Tom Ball

Gaming isn’t art, whatever fans might say

I was hooked once too. I also used to gun down civilians, do battle with the LAPD and win the Premier League before I’d even had my breakfast, a small pyjamed boy sat breathless in the front room, smarting behind the eyes from three hours of close-range televisual retina damage. I knew it was killing me and robbing me of my youth – which is not even to mention the drain it was on my one-pound-a-week pocket money – but I couldn’t stop. The power of my addiction to video gaming was too strong.

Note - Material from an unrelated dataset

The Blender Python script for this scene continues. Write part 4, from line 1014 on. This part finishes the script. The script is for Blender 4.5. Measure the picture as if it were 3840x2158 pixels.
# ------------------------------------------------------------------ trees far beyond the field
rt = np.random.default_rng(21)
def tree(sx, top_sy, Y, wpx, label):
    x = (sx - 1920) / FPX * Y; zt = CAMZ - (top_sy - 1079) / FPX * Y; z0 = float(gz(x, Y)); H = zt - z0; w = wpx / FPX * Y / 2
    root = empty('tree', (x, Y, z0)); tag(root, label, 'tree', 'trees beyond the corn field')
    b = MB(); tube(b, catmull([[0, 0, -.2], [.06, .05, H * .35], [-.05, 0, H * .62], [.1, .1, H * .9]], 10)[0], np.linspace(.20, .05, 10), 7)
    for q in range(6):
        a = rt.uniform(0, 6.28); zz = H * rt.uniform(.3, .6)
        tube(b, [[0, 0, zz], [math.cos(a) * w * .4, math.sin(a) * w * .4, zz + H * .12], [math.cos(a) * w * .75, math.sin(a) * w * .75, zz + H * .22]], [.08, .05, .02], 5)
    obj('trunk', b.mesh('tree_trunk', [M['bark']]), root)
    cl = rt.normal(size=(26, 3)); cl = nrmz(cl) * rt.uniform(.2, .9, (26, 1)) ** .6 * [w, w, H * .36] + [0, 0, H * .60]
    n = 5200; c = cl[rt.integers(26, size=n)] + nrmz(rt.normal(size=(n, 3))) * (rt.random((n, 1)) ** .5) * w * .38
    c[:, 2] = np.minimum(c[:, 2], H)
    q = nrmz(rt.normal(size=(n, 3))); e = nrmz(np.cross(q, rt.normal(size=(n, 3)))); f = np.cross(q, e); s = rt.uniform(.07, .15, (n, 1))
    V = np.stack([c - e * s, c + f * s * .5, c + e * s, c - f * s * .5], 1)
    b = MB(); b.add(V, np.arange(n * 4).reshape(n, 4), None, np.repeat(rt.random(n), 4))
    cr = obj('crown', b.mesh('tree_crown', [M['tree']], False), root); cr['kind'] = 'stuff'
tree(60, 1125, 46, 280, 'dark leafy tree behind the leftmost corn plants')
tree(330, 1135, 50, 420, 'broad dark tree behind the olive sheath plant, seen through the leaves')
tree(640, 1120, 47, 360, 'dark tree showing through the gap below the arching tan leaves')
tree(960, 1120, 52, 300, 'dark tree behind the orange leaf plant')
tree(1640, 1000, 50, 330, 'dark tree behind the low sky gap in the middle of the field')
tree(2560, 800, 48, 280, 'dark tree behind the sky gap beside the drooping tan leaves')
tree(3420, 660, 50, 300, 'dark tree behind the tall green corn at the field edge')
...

I dabbled in most things, but what really did it for me was a street drug named Nightfire, a first-person shooter game that allowed me to become a pixelated James Bond for as long as the disk whirred inside my Playstation 2. There wasn’t much to it and the game mostly consisted of a slaughter of anonymous henchmen selected to die for the user’s satisfaction, but Nightfire was the greatest thrill of mine and my friends’ pre-teen lives.

All that came crashing down, though, on the morning I trotted downstairs to find my precious copy of Nightfire unresponsive, inert and frazzled from overuse. It was painful and I spent a long time suffering from withdrawal, but in the months and years to come I realised I’d had a lucky escape. Because it let me move on, grow up and have a life of my own that wasn’t refracted through the crosshairs of my secret agent’s sniper rifle. From that moment on I was clean, a game-free man.

I got out, but not everyone was so lucky. As a recent confession by the literary editor of this magazine goes to show, perfectly respectable and intelligent people find themselves in the thrall of simulator-stimulants well into middle age.